Now it's not true that state governments have been "annihilated." But it is true that the trend has been that federal power has increased and state power has contracted. Which brings us to Hamilton's most flatly untrue statement -- though, perhaps, he couldn't have known it at the time.
It will always be far more easy for the State governments to encroach upon the national authorities than for the national government to encroach upon the State authorities.
It didn't really work out that way, did it?
Now, I don't think that's entirely bad. But if I'm honest here, I've got to say, the Antifederalists were generally right and the Federalists were generally wrong: The government being built under the new Constitution
did morph into something big and powerful and giant, reaching into many areas of the lives of its citizens.
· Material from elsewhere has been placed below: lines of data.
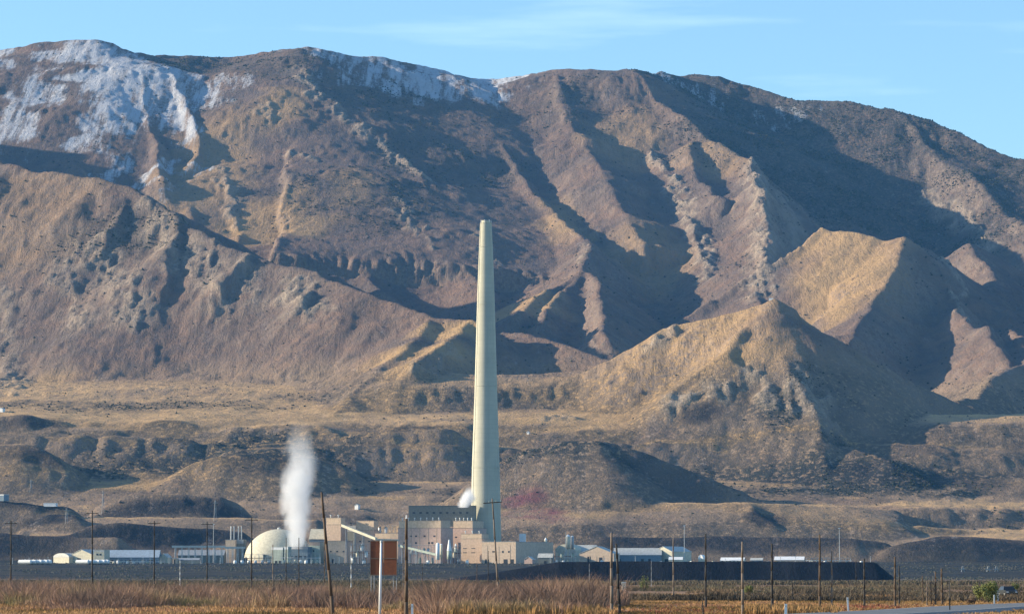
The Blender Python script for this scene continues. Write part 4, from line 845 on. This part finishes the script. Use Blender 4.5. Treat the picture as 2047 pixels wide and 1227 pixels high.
vans = {}
for i, ((px, kd), nr) in enumerate(zip(spots, near)):
    p = at(px, 1120, 3900); z = ground_z(p.x, p.y); cn, cm = cols_[i % 3]
    car(f'{cn} {kd} parked in the yard, {nr}', p.x, p.y, z, R(50 + 37 * i % 90), cm, 6.5 if kd == 'van' else 4.8, 2.3, 2.9 if kd == 'van' else 1.9, 'vehicles parked in the plant yard', 'parked_' + kd, kd)
print('front', round(time.time() - T0, 1))
# ------------------------------------------------------------------ juniper and sage on the slopes: one mass nobody could count
def scatter_blobs(name, mat, X, Y, Z, r, seed, squash=.8):
    rng = np.random.default_rng(seed); n = len(X)
    base = np.array([(1, 0, 0), (-.5, .87, 0), (-.5, -.87, 0), (.45, .8, .75), (.45, -.8, .75), (-.9, 0, .75), (0, 0, 1.35)], float)
    tri = np.array([(0, 3, 4), (1, 5, 3), (2, 4, 5), (0, 1, 3), (1, 2, 5), (2, 0, 4), (3, 6, 4), (5, 6, 3), (4, 6, 5)])
    a = rng.uniform(0, 6.28, n); ca, sa = np.cos(a)[:, None], np.sin(a)[:, None]
    b = base[None] * rng.uniform(.65, 1.35, (n, 7, 3)) * r[:, None, None]
    x = b[:, :, 0] * ca - b[:, :, 1] * sa; y = b[:, :, 0] * sa + b[:, :, 1] * ca; z = b[:, :, 2] * squash - r[:, None] * .15
    V = np.stack([x + X[:, None], y + Y[:, None], z + Z[:, None]], -1).reshape(-1, 3)
    F = (tri[None] + (np.arange(n) * 7)[:, None, None]).reshape(-1, 3)
    return mesh_np(name, V, F, mat, smooth=False)
rng = np.random.default_rng(11)
dens = (.06 + .9 * bush) * np.clip(1.1 - grass, .12, 1) * np.clip(vn_ := fbm(XX / 55, YY / 55, 3, 900) * 4.0 - 1.55, .01, 1.8) * (1 - .7 * snow) * np.clip((YY - 4250) / 200, .0, 1)
dens = dens * (1 + 1.2 * BANK)
area = np.gradient(ys)[:, None] * 5.0 / 20.0 * np.ones_like(XX)
pr = dens * area * np.where(YY > 5700, .42, .5)
vis = (abs(XX / YY) < .175)
pick = np.argwhere((rng.random(XX.shape) < pr * .9) & vis)
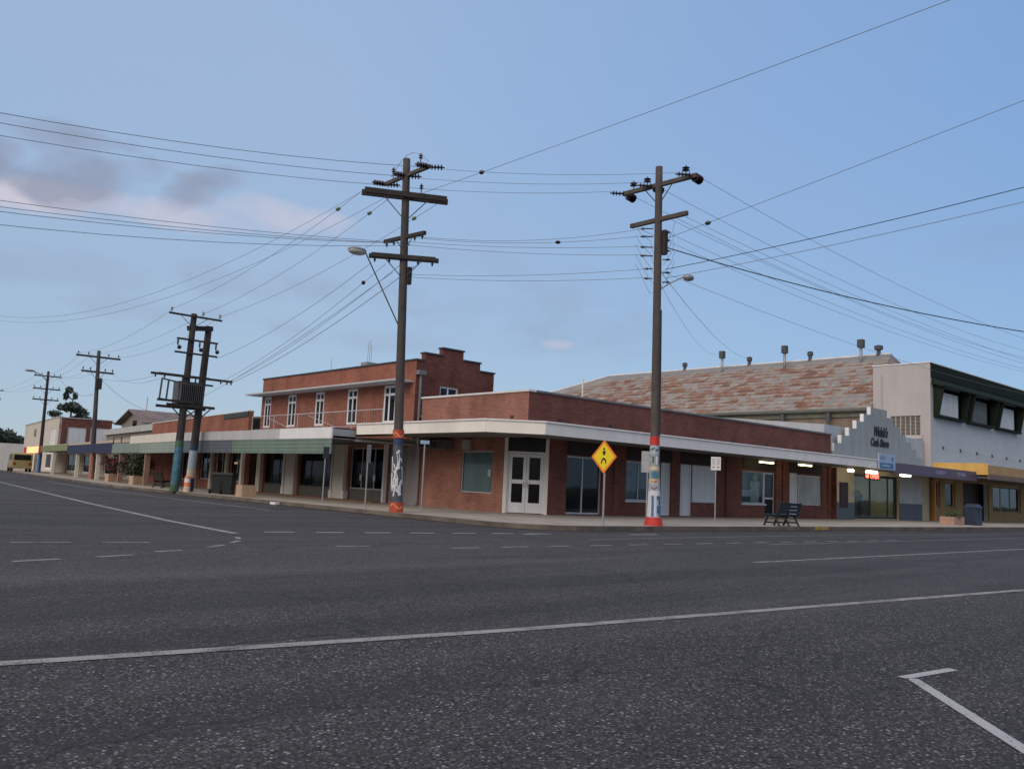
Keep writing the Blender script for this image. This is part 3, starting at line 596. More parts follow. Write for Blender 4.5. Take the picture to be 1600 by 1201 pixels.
mb = MB(); mb.box(WF, 24.0, 24.25, 28.6, 42, 0, 5.8); mb.box(WF, 20.4, 24.0, 41.65, 41.9, 0, 5.8); mb.build('rear_wall', M_BRICKD, t)
MB().slab([(20.36, 28.6), (24, 28.6), (24, 41.6), (20.36, 41.6)], 5.55, 5.65).build('roof', M_OLDROOF, t)
MB().box(FL, 28.45, 42.1, .003, .85, 5.04, 5.11).build('eave_slab', M_GREYW, t)
for a, b_ in upw: window(t, FL, a, b_, 3.42, 5.0, M_WHITE, M_GLASSD, mull=((a+b_)/2,) if b_-a < 1 else (a+.45, a+.9), trans=(4.62,), fw_=.10, d=-.02, name='balcony_door')
for (a, b_, z0, z1) in gw: window(t, FL, a, b_, .62, z1, M_ALU if a < 31 else M_BLACKF, mull=(a+(b_-a)*.36, a+(b_-a)*.7), fw_=.05, d=-.12, name='shop_window'); MB().box(FL, a, b_, -.2, -.06, .14, .618).build('stall_riser', M_RISER, t)
for u, z in ((32.1, 1.12), (31.05, 1.12)): MB().box(FL, u-.09, u+.09, -.11, -.10, z-.13, z+.13).build('notice', M_SIGNW, t)
MB().box(FL, 28.5, 29.9, -.16, -.10, .13, 2.4).build('roller_door', M_CORRG, t)
MB().box(FL, 27.76, 28.5, .0, .05, .13, 2.75).build('corrugated_panel', M_CORRG, t)
for a, b_ in ((29.92, 30.04), (33.1, 34.0), (37.6, 38.5), (41.2, 41.62), (34.1, 34.2), (38.62, 38.78)): MB().box(FL, a, b_, .001, .16, .12, 2.6).build('pillar', M_CREAM if b_-a > .3 else M_WHITE, t)
for u in (33.02, 34.08, 38.6): MB().box(FL, u-.12, u+.12, .0, .22, .12, .50).build('plinth', M_WHITE, t)
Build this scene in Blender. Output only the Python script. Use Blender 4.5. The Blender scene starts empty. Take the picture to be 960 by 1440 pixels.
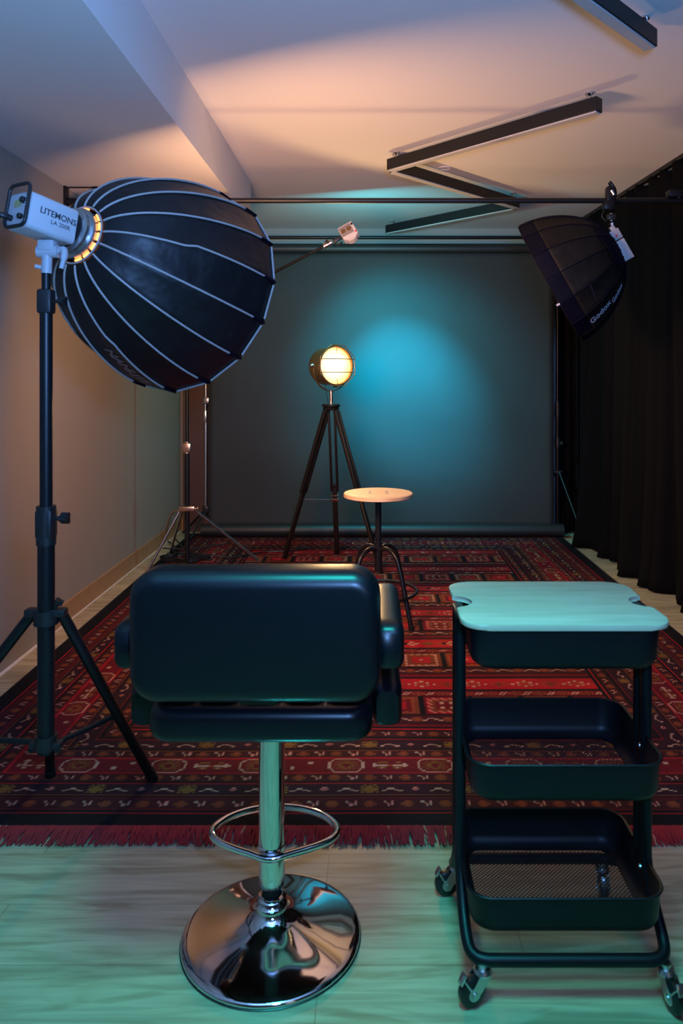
import bpy, bmesh, math, random
import numpy as np
from mathutils import Vector, Matrix
random.seed(4)
PI = math.pi
C = bpy.context.scene.collection
S = bpy.context.scene

# ------------------------------------------------------------------ camera
CAM_H = 1.31
cam_d = bpy.data.cameras.new('camera'); cam = bpy.data.objects.new('camera', cam_d); C.objects.link(cam)
cam.location = (0, 0, CAM_H); cam.rotation_euler = (PI/2, 0, 0)
cam_d.lens = 26.0; cam_d.sensor_width = 36.0; cam_d.sensor_fit = 'AUTO'
cam_d.shift_x = -40/1440; cam_d.shift_y = -187/1440
cam_d.clip_start = .05
cam_d.dof.use_dof = True; cam_d.dof.focus_distance = 4.6; cam_d.dof.aperture_fstop = 7
S.camera = cam
# ------------------------------------------------------------------ world, lights, exposure
w = bpy.data.worlds.new('world'); S.world = w; w.use_nodes = True
w.node_tree.nodes['Background'].inputs[0].default_value = (.02, .022, .03, 1)
w.node_tree.nodes['Background'].inputs[1].default_value = .15
S.view_settings.view_transform = 'Standard'; S.view_settings.look = 'None'
S.view_settings.gamma = 1; S.view_settings.use_curve_mapping = False
S.view_settings.exposure = 0.0

def light(name, kind, loc, aim, power, color, **kw):
    d = bpy.data.lights.new(name, kind); d.energy = power; d.color = color
    for k, v in kw.items(): setattr(d, k, v)
    o = bpy.data.objects.new(name, d); C.objects.link(o); o.location = loc
    o.rotation_euler = (Vector(aim)-Vector(loc)).to_track_quat('-Z', 'Y').to_euler()
    return o
# coloured lights standing in the room behind the photographer
light('blue_uplight', 'AREA', (.18, 0.0, 1.55), (-.25, 1.5, 2.60), 74.0, (.18, .42, 1.0), shape='RECTANGLE', size=.22, size_y=.22, spread=math.radians(170))
light('teal_downlight', 'SPOT', (.0, .90, 2.47), (-.08, .98, 0), 205.0, (.015, .80, .74), spot_size=math.radians(84), spot_blend=1.0, shadow_soft_size=.25, specular_factor=.35)
light('blue_tube_light', 'AREA', (.0, .15, 2.35), (.0, 1.5, .7), 7.0, (.12, .25, 1.0), shape='RECTANGLE', size=1.9, size_y=.10)
light('warm_room_light', 'AREA', (1.2, -.9, 1.5), (-.6, 4, 1.9), 1.2, (1.0, .82, .68), shape='DISK', size=.6)

# ------------------------------------------------------------------ helpers
LOCALROOT = set()
def root_of(o):
    while o.parent: o = o.parent
    return o
def thing(name, label, cat, loc=(0, 0, 0), rotz=0, group=None, local=False):
    o = bpy.data.objects.new(name, None); C.objects.link(o); o.empty_display_size = .1
    o.location = loc; o.rotation_euler = (0, 0, rotz); o['label'] = label; o['category'] = cat
    if group: o['group'] = group
    if local: LOCALROOT.add(o.name)
    return o
def tag(o, label, cat, group=None):
    o['label'] = label; o['category'] = cat
    if group: o['group'] = group
    return o
def catmull(P, n=8, closed=False):
    P = [Vector(p) for p in P]; out = []
    N = len(P); rng = range(N if closed else N-1)
    for i in rng:
        p1, p2 = P[i], P[(i+1) % N]
        p0 = P[i-1] if (closed or i > 0) else p1*2-p2
        p3 = P[(i+2) % N] if (closed or i+2 < N) else p2*2-p1
        for k in range(n):
            t = k/n
            out.append(.5*((2*p1)+(p2-p0)*t+(2*p0-5*p1+4*p2-p3)*t*t+(3*p1-p0-3*p2+p3)*t**3))
    if not closed: out.append(P[-1])
    return out
def basis(d):
    d = Vector(d).normalized()
    a = Vector((0, 0, 1)) if abs(d.z) < .95 else Vector((0, 1, 0))
    u = d.cross(a).normalized(); v = u.cross(d).normalized()
    return u, v, d
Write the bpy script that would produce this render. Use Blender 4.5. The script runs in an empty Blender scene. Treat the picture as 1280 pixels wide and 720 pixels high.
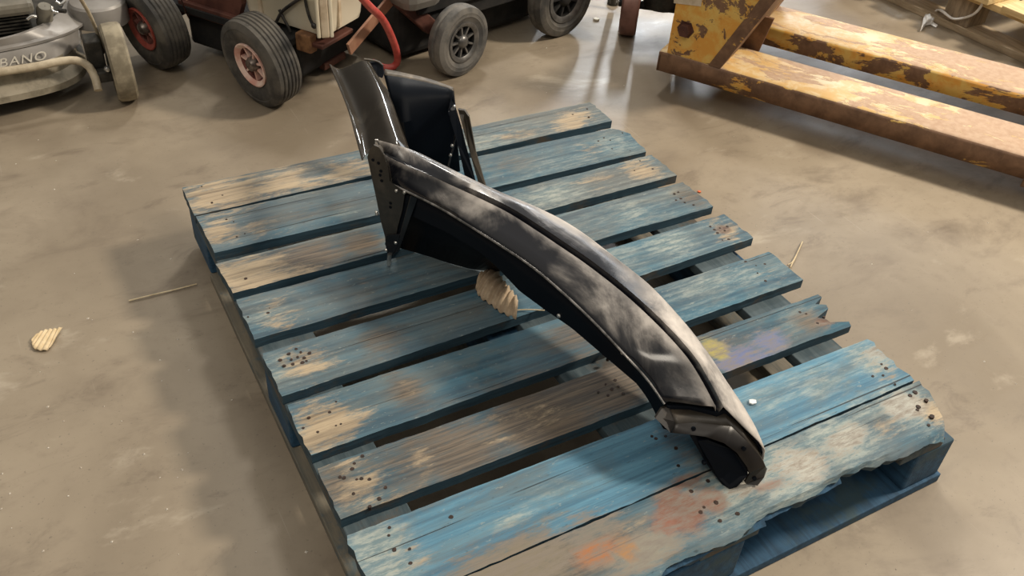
import bpy, bmesh, math, random
from mathutils import Vector, Matrix, noise as mnoise
random.seed(7)
PI = math.pi
S = bpy.context.scene
COL = S.collection

# ------------------------------------------------------------------ camera
R = ((0.8759408, -0.47827938, 0.06305993),
     (-0.2606982, -0.57928126, -0.77231449),
     (0.40591153, 0.66006216, -0.63210266))          # rows: right, down, forward
CP = Vector((-0.23037466, -1.71411812, 1.23960519))
FP = 1150.0
cam = bpy.data.cameras.new('camera')
cam.sensor_width = 36.0
cam.lens = FP / 1280.0 * 36.0
cam.clip_start = 0.02
co = bpy.data.objects.new('camera', cam)
COL.objects.link(co)
m = Matrix.Identity(4)
for i in range(3):
    m[i][0] = R[0][i]; m[i][1] = -R[1][i]; m[i][2] = -R[2][i]; m[i][3] = CP[i]
co.matrix_world = m
S.camera = co

# ------------------------------------------------------------------ world, lights, exposure
S.view_settings.view_transform = 'Standard'
S.view_settings.look = 'None'
S.view_settings.gamma = 1.0
S.view_settings.use_curve_mapping = False
S.view_settings.exposure = 0.0
w = bpy.data.worlds.new('world'); S.world = w; w.use_nodes = True
wt = w.node_tree; bg = wt.nodes['Background']          # pale hall ceiling above, dim walls towards the horizon
tcw = wt.nodes.new('ShaderNodeTexCoord'); sx_ = wt.nodes.new('ShaderNodeSeparateXYZ'); mr = wt.nodes.new('ShaderNodeMapRange')
mr.interpolation_type = 'SMOOTHSTEP'
wt.links.new(tcw.outputs['Generated'], sx_.inputs[0]); wt.links.new(sx_.outputs['Z'], mr.inputs[0])
mr.inputs[1].default_value = 0.05; mr.inputs[2].default_value = 0.75; mr.inputs[3].default_value = 0.06; mr.inputs[4].default_value = 0.56
wt.links.new(mr.outputs[0], bg.inputs[1])
bg.inputs[0].default_value = (1.0, 0.93, 0.83, 1)

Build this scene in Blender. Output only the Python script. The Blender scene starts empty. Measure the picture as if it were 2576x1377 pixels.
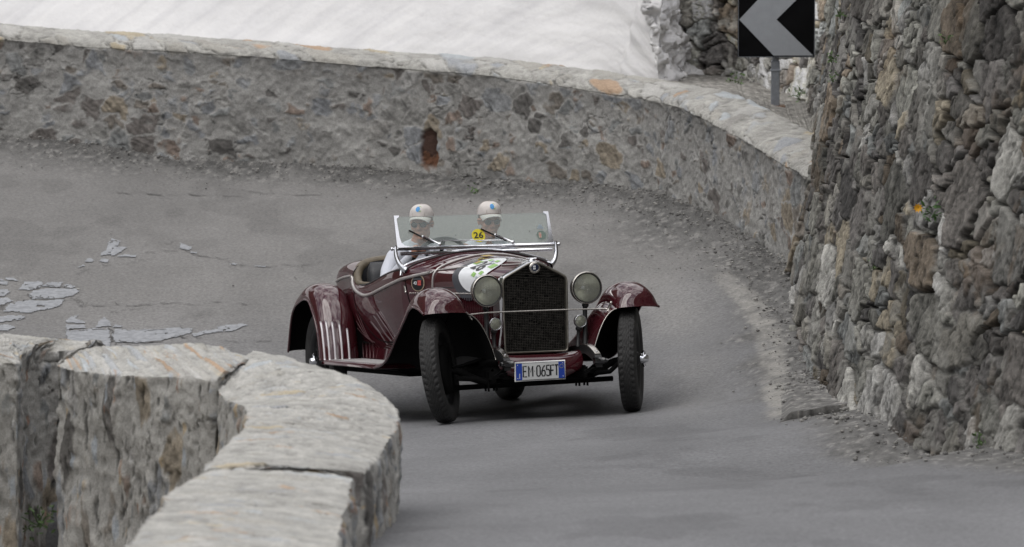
import bpy, math, random
import numpy as np
from mathutils import Matrix, Vector

# ------------------------------------------------------------------ camera, sky, sun, exposure
sc = bpy.context.scene
CAM_H = 6.4; FPX = 14400.0; IW, IH = 2576.0, 1377.0
PITCH = math.atan((IH/2 + 1259.0)/FPX)
cam = bpy.data.cameras.new('camera'); camo = bpy.data.objects.new('camera', cam)
sc.collection.objects.link(camo); sc.camera = camo
camo.location = (0, 0, CAM_H); camo.rotation_euler = (math.pi/2 - PITCH, 0, 0)
cam.sensor_width = 36.0; cam.lens = FPX*36.0/IW
cam.clip_start = 1.0; cam.clip_end = 2000.0
cam.dof.use_dof = True; cam.dof.focus_distance = 39.8; cam.dof.aperture_fstop = 5.0

SUN_EL, SUN_AZ = math.radians(58), math.radians(225)   # azimuth clockwise from +y: behind the camera, to the left
w = bpy.data.worlds.new("World"); sc.world = w; w.use_nodes = True
nt = w.node_tree; nt.nodes.clear()
def wn(t, **k):
    n = nt.nodes.new(t)
    for a, b in k.items(): setattr(n, a, b)
    return n
out = wn('ShaderNodeOutputWorld'); bg = wn('ShaderNodeBackground'); bg.inputs['Strength'].default_value = 0.088
sky = wn('ShaderNodeTexSky', sky_type='NISHITA'); sky.sun_disc = False
sky.sun_elevation = SUN_EL; sky.sun_rotation = SUN_AZ; sky.altitude = 2400
tc = wn('ShaderNodeTexCoord'); n1 = wn('ShaderNodeTexNoise'); n1.inputs['Scale'].default_value = 3.2
n1.inputs['Detail'].default_value = 9; n1.inputs['Roughness'].default_value = 0.6; n1.inputs['Distortion'].default_value = 0.35
r1 = wn('ShaderNodeValToRGB'); r1.color_ramp.elements[0].position = 0.34; r1.color_ramp.elements[1].position = 0.50
n2 = wn('ShaderNodeTexNoise'); n2.inputs['Scale'].default_value = 5.5; n2.inputs['Detail'].default_value = 8; n2.inputs['Distortion'].default_value = 0.5
r2 = wn('ShaderNodeValToRGB')
r2.color_ramp.elements[0].position = 0.33; r2.color_ramp.elements[0].color = (4.2, 4.4, 5.2, 1)
r2.color_ramp.elements[1].position = 0.66; r2.color_ramp.elements[1].color = (27.0, 26.5, 26.2, 1)
mx = wn('ShaderNodeMix', data_type='RGBA')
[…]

Maybe that growth is a distortion of the Founder's vision -- probably, to some extent, it is -- but Hamilton's pretty blase about the possibilities. "It can't happen here," is what he seems to be saying. But it did.
Federalists 18, 19 and 20 also concern themselves, ostensibly, with the insufficiency of the Articles of Confederation -- but rely mostly on a
verrrry dry reading of history from throughout the ancient world. I'm not familiar enough with Greek or German or Dutch history to judge the interpretations offered by Hamilton and Madison here, so I won't try.
But now I'm faced with a question: Will reading the Federalist and Antifederalist papers turn me into a libertarian weirdo? It's a possibility!